When The Pressure Is On
May 18, 2009
How many times has this happened to you: You’re fishing a tournament, the day is passing by fast, and you don’t have your limit? You know family and friends will be at the weigh-in and you don’t want to disappoint them? What do you do?
As a tournament angler we all put pressure on ourselves to do well. When I find myself under pressure to perform I go to my confidence bait, the Senko.
Recently a gentleman from an outdoors magazine called me to do an article for their May issue. I was a little nervous but excited that he called me. He mentioned they wanted to put me on the cover if I caught a big fish during our day on the water together. No pressure there, right?
I met the writer as scheduled and we caught fish right away but nothing impressive in the way of size.

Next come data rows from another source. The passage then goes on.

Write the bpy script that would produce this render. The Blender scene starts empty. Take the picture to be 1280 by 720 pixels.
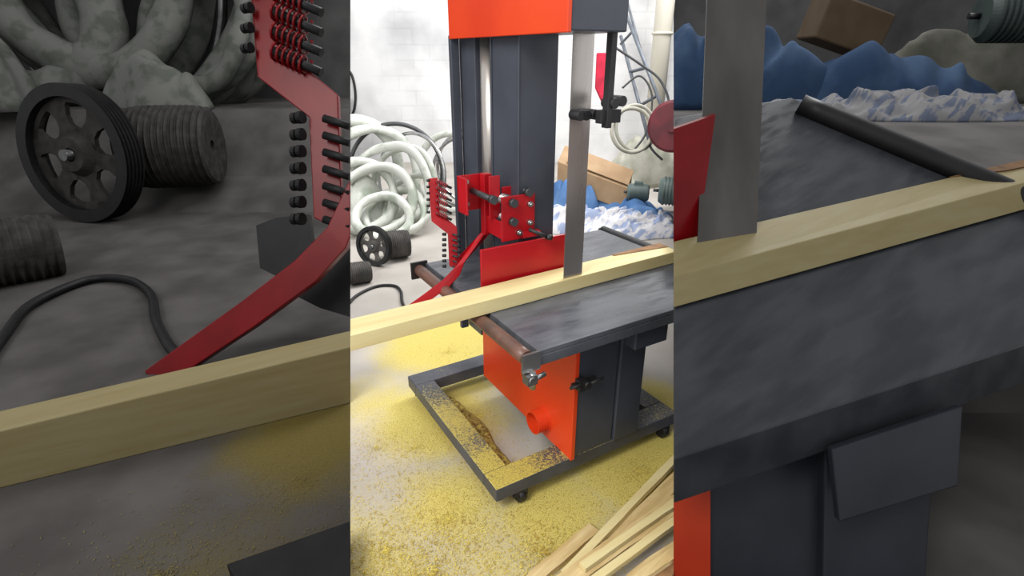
import bpy, bmesh, math, random
from mathutils import Vector, Matrix, noise
random.seed(4)
sc=bpy.context.scene
sc.view_settings.view_transform='Standard'
F=680.0; H=1.6; TH=math.atan(290/680.0); c_,s_=math.cos(TH),math.sin(TH)
CAM=Vector((0,0,H)); RT=Vector((1,0,0)); FW=Vector((0,c_,-s_)); UP=Vector((0,s_,c_))
def ray(u,v): return RT*((u-640)/F)+FW+UP*((360-v)/F)
def PT(u,v,t): return CAM+ray(u,v)*t
def PZ(u,v,z=0.0):
    r=ray(u,v); return CAM+r*((z-H)/r.z)
O=Vector((.233,1.688,0)); A=Vector((.859,.512,0)); B=Vector((-.512,.859,0)); ZU=Vector((0,0,1))
def W(a,b,z): return O+A*a+B*b+ZU*z
K=3.16
def IZ(u,v): return (640+(u-640)/K,360+(v-360)/K)
NL=RT-FW*((438-640)/F); NR=RT-FW*((842-640)/F)

# ---------------- materials
def S(r,g,b,k=1.0):
    f=lambda x:((x/255+.055)/1.055)**2.4 if x>10 else x/255/12.92
    return (f(r)*k,f(g)*k,f(b)*k,1)
def mat(name,c1,c2=None,rough=.6,metal=0,scale=6,stretch=(1,1,1),bump=0.0,lo=.35,hi=.65,detail=6,spec=.5,rot=0,bscale=None,rvar=0):
    m=bpy.data.materials.new(name); m.use_nodes=True; nt=m.node_tree; n=nt.nodes; l=nt.links
    b=n['Principled BSDF']; b.inputs['Roughness'].default_value=rough; b.inputs['Metallic'].default_value=metal
    b.inputs['Specular IOR Level'].default_value=spec
    tc=n.new('ShaderNodeTexCoord'); mp=n.new('ShaderNodeMapping'); mp.inputs['Scale'].default_value=stretch
    if rot:
        mp0=n.new('ShaderNodeMapping'); mp0.inputs['Rotation'].default_value=(0,0,-rot); l.new(tc.outputs['Object'],mp0.inputs[0]); l.new(mp0.outputs[0],mp.inputs[0])
    else: l.new(tc.outputs['Object'],mp.inputs[0])
    nz=n.new('ShaderNodeTexNoise'); nz.inputs['Scale'].default_value=scale; nz.inputs['Detail'].default_value=detail
    l.new(mp.outputs[0],nz.inputs[0])
    mr=n.new('ShaderNodeMapRange'); mr.inputs[1].default_value=lo; mr.inputs[2].default_value=hi; l.new(nz.outputs[0],mr.inputs[0])
    mx=n.new('ShaderNodeMixRGB'); mx.inputs[1].default_value=c1; mx.inputs[2].default_value=c2 or c1; l.new(mr.outputs[0],mx.inputs[0])
    l.new(mx.outputs[0],b.inputs['Base Color'])
    if rvar:
        n4=n.new('ShaderNodeTexNoise'); n4.inputs['Scale'].default_value=scale*2.2; n4.inputs['Detail'].default_value=8; l.new(mp.outputs[0],n4.inputs[0])
        r4=n.new('ShaderNodeMapRange'); r4.inputs[1].default_value=.35; r4.inputs[2].default_value=.65; r4.inputs[3].default_value=rough-rvar; r4.inputs[4].default_value=rough+rvar; l.new(n4.outputs[0],r4.inputs[0]); l.new(r4.outputs[0],b.inputs['Roughness'])
    if bump:
        bp=n.new('ShaderNodeBump'); bp.inputs['Strength'].default_value=bump; bp.inputs['Distance'].default_value=.01
        n2=n.new('ShaderNodeTexNoise'); n2.inputs['Scale'].default_value=bscale or scale*3; n2.inputs['Detail'].default_value=6; l.new(mp.outputs[0],n2.inputs[0])
        l.new(n2.outputs[0],bp.inputs['Height']); l.new(bp.outputs[0],b.inputs['Normal'])
    m['mix']=mx.name
    return m
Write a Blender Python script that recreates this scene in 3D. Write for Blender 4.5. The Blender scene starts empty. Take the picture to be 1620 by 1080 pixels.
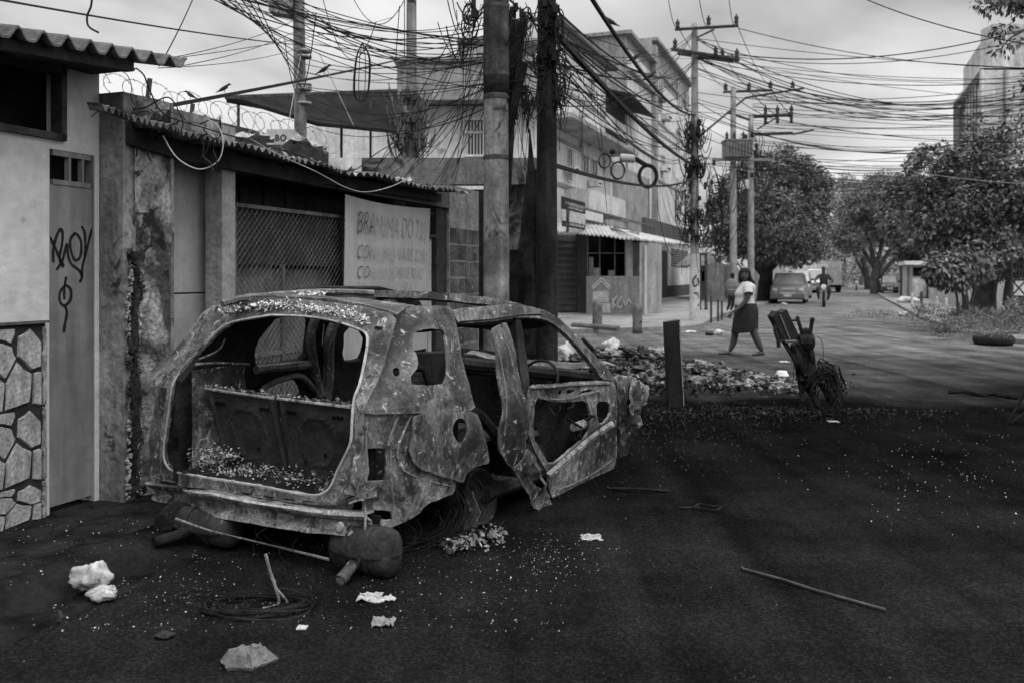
import bpy, math, random
from math import sin, cos, pi, radians, sqrt, atan2
from mathutils import Vector, Matrix, noise as mn
from mathutils.geometry import delaunay_2d_cdt
import numpy as np
random.seed(7); RNG = np.random.default_rng(7)
scene = bpy.context.scene; COL = scene.collection
# ------------------------------------------------------------ camera
FPX, HY, CX, EYE = 1400.0, 435.0, 810.0, 1.55
cam = bpy.data.objects.new('camera', bpy.data.cameras.new('camera')); COL.objects.link(cam)
cam.location = (0, 0, EYE); cam.rotation_euler = (radians(90), 0, 0)
cam.data.sensor_width = 36; cam.data.lens = 36 * FPX / 1620
cam.data.shift_y = -(540 - HY) / 1620
cam.data.clip_start = .05; cam.data.clip_end = 3000
cam.data.dof.use_dof = True; cam.data.dof.focus_distance = 5.4; cam.data.dof.aperture_fstop = 3.2
scene.camera = cam
# ------------------------------------------------------------ sky and light: dull overcast day
SUN_EL, SUN_AZ = radians(58), radians(150)
w = bpy.data.worlds.new('World'); scene.world = w; w.use_nodes = True
nt = w.node_tree; N = nt.nodes; L = nt.links
bg = N['Background']
sky = N.new('ShaderNodeTexSky'); sky.sky_type = 'NISHITA'; sky.sun_disc = False
sky.sun_elevation = SUN_EL; sky.sun_rotation = SUN_AZ; sky.dust_density = 6; sky.air_density = 1.5
bw = N.new('ShaderNodeRGBToBW'); L.new(sky.outputs[0], bw.inputs[0])
tc = N.new('ShaderNodeTexCoord'); sep = N.new('ShaderNodeSeparateXYZ'); L.new(tc.outputs['Generated'], sep.inputs[0])
def wm(op, a, b=None, c=None):
    m = N.new('ShaderNodeMath'); m.operation = op
    for i, v in enumerate((a, b, c)):
        if v is None: continue
        if isinstance(v, (int, float)): m.inputs[i].default_value = v
        else: L.new(v, m.inputs[i])
    return m.outputs[0]
zz = wm('MAXIMUM', sep.outputs[2], 0.0); zz = wm('ADD', zz, .14)       # cloud deck seen in perspective
cmb = N.new('ShaderNodeCombineXYZ')
L.new(wm('DIVIDE', sep.outputs[0], zz), cmb.inputs[0]); L.new(wm('DIVIDE', sep.outputs[1], zz), cmb.inputs[1])
nz = N.new('ShaderNodeTexNoise'); nz.inputs['Scale'].default_value = .85; nz.inputs['Detail'].default_value = 7; nz.inputs['Roughness'].default_value = .48
nz.inputs['Distortion'].default_value = .3
L.new(cmb.outputs[0], nz.inputs['Vector'])
rp = N.new('ShaderNodeValToRGB'); e = rp.color_ramp.elements
e[0].position = .36; e[0].color = (.56, .56, .56, 1); e[1].position = .60; e[1].color = (1.22, 1.22, 1.22, 1)
L.new(nz.outputs['Fac'], rp.inputs[0])
# the cloud layer evens out the clear sky below it
ev = wm('ADD', wm('MULTIPLY', bw.outputs[0], .35), 3.9)
# an overcast sky is brightest overhead
el = wm('SMOOTH_MIN', wm('MULTIPLY', wm('MAXIMUM', wm('SUBTRACT', sep.outputs[2], .30), 0.0), 2.6), 1.25, .1)
L.new(wm('MULTIPLY', wm('MULTIPLY', ev, rp.outputs[0]), wm('ADD', el, 1.0)), bg.inputs['Color']); bg.inputs['Strength'].default_value = .115
sun = bpy.data.objects.new('sun', bpy.data.lights.new('sun', 'SUN')); COL.objects.link(sun)
sun.data.energy = 1.0; sun.data.angle = radians(24); sun.data.color = (1, 1, 1)
sun.rotation_euler = (radians(90) - SUN_EL, 0, radians(155))
scene.view_settings.view_transform = 'Standard'; scene.view_settings.look = 'None'
scene.view_settings.exposure = .45; scene.view_settings.gamma = 1
scene.cycles.max_bounces = 6; scene.cycles.diffuse_bounces = 3
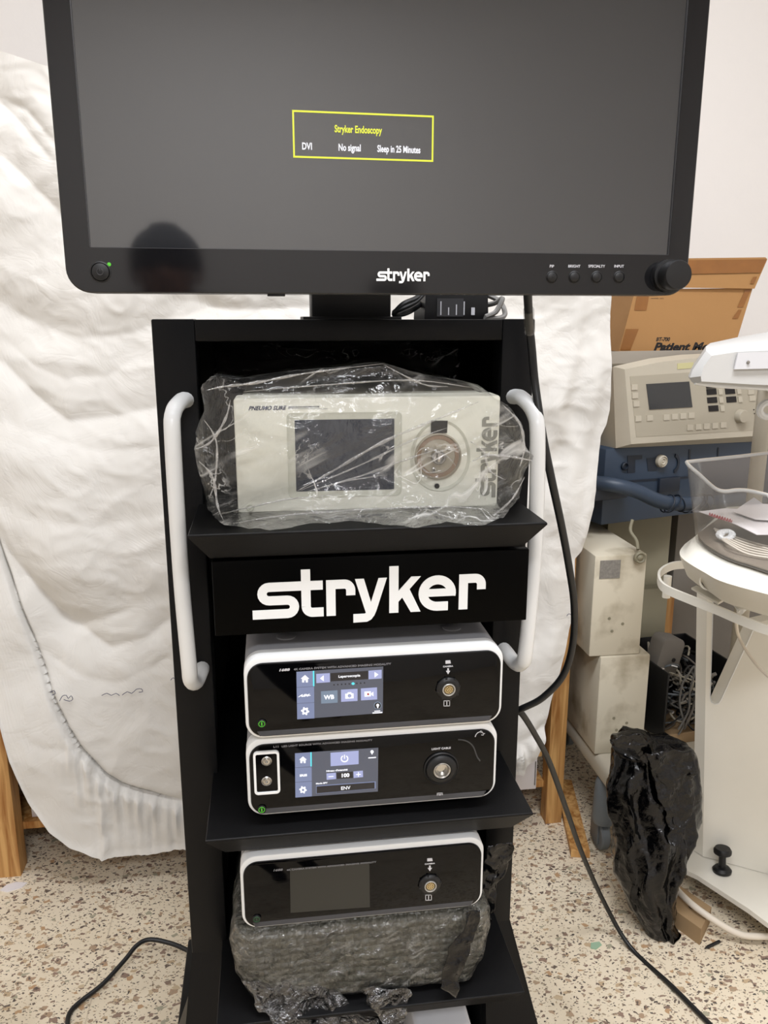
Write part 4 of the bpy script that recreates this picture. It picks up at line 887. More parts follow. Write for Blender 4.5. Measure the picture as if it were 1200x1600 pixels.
for t_, w_ in ((t1, ax1_-ax0_), (t2, bx1-bx0)):
    b = MB()
    for x, z in ((.35, .5), (.42, .33), (.62, .42)): b.lathe([(.004, 0), (.0035, -.001)], (x*w_, -.0004, z*.2), 'y', 10)
    b.build('scuff_marks', M['khaki'], t_)
a = P(999, 868, Y=BY-.002); b = MB()
b.lathe([(.015, 0), (.015, -.006), (.012, -.009), (.008, -.006), (.005, -.009), (.0005, -.010)], (a.x, a.y, a.z-.004), 'y', 24); b.tube([a+Vector((0, .01, .012)), a+Vector((.004, .03, .03)), a+Vector((-.004, .05, .05)), a+Vector((.004, .06, .075))], .004, 8, sm=4)
tag(b.build('cord_winder', M['khaki']), 'small round winder with a cord on the front top edge of the upper case', 'cord winder')
VY = math.radians(16); VO = P(990, 700, Y=1.97); VB = VO.z+Plane(VO, VY)(1230, 790)[1]-.001
x0 = P(948, 850, Y=2.14).x; x1 = P(1047, 850, Y=2.14).x
t = thing('khaki_cabinet', 'tall dull khaki cabinet standing behind the two cream cases', 'cabinet', (x0, 2.14, zp)); part_box('casing', M['khaki'], t, x0, x1, 2.14, 2.42, zp, VB, .004)
x0 = P(996, 950, Y=2.115).x; x1 = P(1038, 950, Y=2.115).x; zt = P(1010, 918, Y=2.115).z
t = thing('khaki_box', 'low khaki box standing against the tall khaki cabinet', 'box', (x0, 2.115, zp)); part_box('casing', M['khaki'], t, x0-.06, x1, 2.10, 2.138, zp, zt, .002)
x0 = P(1049, 930, Y=2.2).x
t = thing('grey_cabinet', 'large grey cabinet side standing against the wall behind the bassinet stand', 'cabinet', (x0, 2.2, 0)); part_box('casing', M['greyp'], t, x0, x0+.9, 2.2, 2.44, .30, VB, .004); part_box('plinth', M['khaki'], t, x0+.02, x0+.88, 2.22, 2.42, 0, .30, .004)
x0 = P(1034, 960, Y=2.16).x; x1 = P(1049, 960, Y=2.16).x
b = MB(); b.box(x0, x1, 2.15, 2.17, zp, P(1040, 932, Y=2.16).z); tag(b.build('wood_strip', M['wood']), 'upright pine strip between the khaki and the grey cabinets', 'wood strip')
# ventilator
VY = math.radians(16); VO = P(990, 700, Y=1.97)
ve = thing('ventilator', 'beige hospital ventilator head with dark screen, keys and a dial', 'ventilator', VO, VY)
pv = Plane(VO, VY)
v3 = lambda pts, y, off=0: [(pv(a, c_)[0], y, pv(a, c_)[1]+off) for a, c_ in pts]
TZ = P(1000, 573, Y=2.04).z-VO.z-.001
fp_ = [(986, 694), (1260, 676), (1260, 548), (1140, 556), (1080, 560), (1030, 566), (976, 577)]
b = MB(); b.loft([v3(fp_, 0), [(x-.004, .03, z+.002) for x, _, z in v3([(976, 704), (1260, 690), (1260, 546), (1140, 553), (1080, 556), (1030, 562), (972, 575)], 0)], [(x, .05, min(z, TZ)) for x, _, z in v3([(976, 704), (1260, 690), (1260, 546), (1140, 553), (1080, 556), (1030, 562), (972, 575)], 0)], [(x, .30, min(z, TZ)) for x, _, z in v3([(976, 704), (1260, 690), (1260, 546), (1140, 553), (1080, 556), (1030, 562), (972, 575)], 0)]]); hd = b.build('head_casing', M['beige'], ve, angle=25)
b = MB(); b.prism(v3([(994, 683), (1197, 671), (1190, 574), (984, 588)], .001), (0, -.0018, 0)); kp = b.build('key_panel', M['beige_d'], ve)
b = MB(); b.prism(v3([(1009, 600), (1076, 596), (1081, 636), (1014, 640)], -.0008), (0, -.0018, 0)); b.build('display', mat('vent_display', (44, 46, 48), .12, ior=1.6), ve)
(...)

Finally I caught one that he thought would work for the cover shot. Not as big as he wanted (a 4-pounder) but it would do. I was ecstatic – I’d been successful!
A week later the writer called me back to inform me the picture wasn’t what they’d hoped for and he really needed a little bit bigger fish. I mentioned I’d be fishing a tournament the next day and offered he might get some pictures at the weigh-in. Again, no pressure, right? Right!
I had been catching my fish on a jerk-bait during practice but the day of the tournament that technique failed to produce. At 11:15am I only had one fish in the boat and I was starting to panic. I thought, go to your confidence bait, put a Senko on. I Texas-rigged a watermelon red/black flake 5-inch Senko with a 3/8oz. blood red Tru-Tungsten sinker (this works everywhere with minor adjustments) on my Dobyns Champion Series 766 flipping rod. By 11:45am I had a 5.18-pound spotted bass in the boat and the pressure was off.
Not only did we get the cover shot we needed, I won big fish for the tournament and finished 5th overall. Remember when the pressure is on go to your confidence bait. In my case that’s always a Yamamoto Senko.